**Problem description**: Give every line below again, exactly.

**Given data**:
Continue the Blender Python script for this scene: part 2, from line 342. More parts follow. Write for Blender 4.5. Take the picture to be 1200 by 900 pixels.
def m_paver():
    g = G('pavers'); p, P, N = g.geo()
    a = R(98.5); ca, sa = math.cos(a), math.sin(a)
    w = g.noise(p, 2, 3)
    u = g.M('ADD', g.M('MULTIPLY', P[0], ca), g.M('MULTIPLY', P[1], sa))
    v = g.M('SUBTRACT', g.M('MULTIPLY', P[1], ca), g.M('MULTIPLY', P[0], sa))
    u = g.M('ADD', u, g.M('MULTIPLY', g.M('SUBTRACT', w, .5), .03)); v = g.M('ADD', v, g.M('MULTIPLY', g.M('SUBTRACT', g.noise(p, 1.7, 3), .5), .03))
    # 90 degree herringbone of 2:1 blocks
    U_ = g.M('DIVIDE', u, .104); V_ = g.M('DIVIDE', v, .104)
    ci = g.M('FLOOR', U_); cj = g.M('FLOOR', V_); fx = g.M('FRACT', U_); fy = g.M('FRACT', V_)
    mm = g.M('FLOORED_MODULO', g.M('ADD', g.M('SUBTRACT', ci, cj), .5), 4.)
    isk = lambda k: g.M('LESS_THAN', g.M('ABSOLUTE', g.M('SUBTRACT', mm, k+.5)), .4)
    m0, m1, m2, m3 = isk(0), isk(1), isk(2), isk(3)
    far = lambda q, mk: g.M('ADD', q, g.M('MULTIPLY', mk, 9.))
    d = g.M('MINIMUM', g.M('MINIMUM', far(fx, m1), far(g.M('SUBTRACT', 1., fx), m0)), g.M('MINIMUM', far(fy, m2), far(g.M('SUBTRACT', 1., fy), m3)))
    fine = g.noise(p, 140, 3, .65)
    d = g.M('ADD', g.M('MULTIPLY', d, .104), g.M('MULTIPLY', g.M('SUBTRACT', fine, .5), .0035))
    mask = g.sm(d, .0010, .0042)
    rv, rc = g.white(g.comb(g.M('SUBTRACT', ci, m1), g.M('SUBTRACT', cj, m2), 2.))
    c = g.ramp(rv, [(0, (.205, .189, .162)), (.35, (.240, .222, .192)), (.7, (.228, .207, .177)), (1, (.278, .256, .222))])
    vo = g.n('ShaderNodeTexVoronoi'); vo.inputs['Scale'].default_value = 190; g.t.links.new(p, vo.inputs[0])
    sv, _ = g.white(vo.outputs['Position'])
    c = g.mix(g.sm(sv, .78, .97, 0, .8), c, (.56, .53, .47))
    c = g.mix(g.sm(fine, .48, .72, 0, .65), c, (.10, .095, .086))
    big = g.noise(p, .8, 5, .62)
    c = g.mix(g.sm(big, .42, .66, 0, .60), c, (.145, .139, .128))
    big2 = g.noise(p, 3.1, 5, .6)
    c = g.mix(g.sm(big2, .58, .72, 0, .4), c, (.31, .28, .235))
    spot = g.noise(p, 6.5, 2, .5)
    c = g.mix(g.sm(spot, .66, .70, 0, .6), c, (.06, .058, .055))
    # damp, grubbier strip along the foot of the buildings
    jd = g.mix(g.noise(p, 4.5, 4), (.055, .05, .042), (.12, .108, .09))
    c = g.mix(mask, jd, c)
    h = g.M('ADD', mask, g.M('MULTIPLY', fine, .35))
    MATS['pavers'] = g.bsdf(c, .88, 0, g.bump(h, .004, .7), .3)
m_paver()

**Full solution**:
Continue the Blender Python script for this scene: part 2, from line 342. More parts follow. Write for Blender 4.5. Take the picture to be 1200 by 900 pixels.
def m_paver():
    g = G('pavers'); p, P, N = g.geo()
    a = R(98.5); ca, sa = math.cos(a), math.sin(a)
    w = g.noise(p, 2, 3)
    u = g.M('ADD', g.M('MULTIPLY', P[0], ca), g.M('MULTIPLY', P[1], sa))
    v = g.M('SUBTRACT', g.M('MULTIPLY', P[1], ca), g.M('MULTIPLY', P[0], sa))
    u = g.M('ADD', u, g.M('MULTIPLY', g.M('SUBTRACT', w, .5), .03)); v = g.M('ADD', v, g.M('MULTIPLY', g.M('SUBTRACT', g.noise(p, 1.7, 3), .5), .03))
    # 90 degree herringbone of 2:1 blocks
    U_ = g.M('DIVIDE', u, .104); V_ = g.M('DIVIDE', v, .104)
    ci = g.M('FLOOR', U_); cj = g.M('FLOOR', V_); fx = g.M('FRACT', U_); fy = g.M('FRACT', V_)
    mm = g.M('FLOORED_MODULO', g.M('ADD', g.M('SUBTRACT', ci, cj), .5), 4.)
    isk = lambda k: g.M('LESS_THAN', g.M('ABSOLUTE', g.M('SUBTRACT', mm, k+.5)), .4)
    m0, m1, m2, m3 = isk(0), isk(1), isk(2), isk(3)
    far = lambda q, mk: g.M('ADD', q, g.M('MULTIPLY', mk, 9.))
    d = g.M('MINIMUM', g.M('MINIMUM', far(fx, m1), far(g.M('SUBTRACT', 1., fx), m0)), g.M('MINIMUM', far(fy, m2), far(g.M('SUBTRACT', 1., fy), m3)))
    fine = g.noise(p, 140, 3, .65)
    d = g.M('ADD', g.M('MULTIPLY', d, .104), g.M('MULTIPLY', g.M('SUBTRACT', fine, .5), .0035))
    mask = g.sm(d, .0010, .0042)
    rv, rc = g.white(g.comb(g.M('SUBTRACT', ci, m1), g.M('SUBTRACT', cj, m2), 2.))
    c = g.ramp(rv, [(0, (.205, .189, .162)), (.35, (.240, .222, .192)), (.7, (.228, .207, .177)), (1, (.278, .256, .222))])
    vo = g.n('ShaderNodeTexVoronoi'); vo.inputs['Scale'].default_value = 190; g.t.links.new(p, vo.inputs[0])
    sv, _ = g.white(vo.outputs['Position'])
    c = g.mix(g.sm(sv, .78, .97, 0, .8), c, (.56, .53, .47))
    c = g.mix(g.sm(fine, .48, .72, 0, .65), c, (.10, .095, .086))
    big = g.noise(p, .8, 5, .62)
    c = g.mix(g.sm(big, .42, .66, 0, .60), c, (.145, .139, .128))
    big2 = g.noise(p, 3.1, 5, .6)
    c = g.mix(g.sm(big2, .58, .72, 0, .4), c, (.31, .28, .235))
    spot = g.noise(p, 6.5, 2, .5)
    c = g.mix(g.sm(spot, .66, .70, 0, .6), c, (.06, .058, .055))
    # damp, grubbier strip along the foot of the buildings
    jd = g.mix(g.noise(p, 4.5, 4), (.055, .05, .042), (.12, .108, .09))
    c = g.mix(mask, jd, c)
    h = g.M('ADD', mask, g.M('MULTIPLY', fine, .35))
    MATS['pavers'] = g.bsdf(c, .88, 0, g.bump(h, .004, .7), .3)
m_paver()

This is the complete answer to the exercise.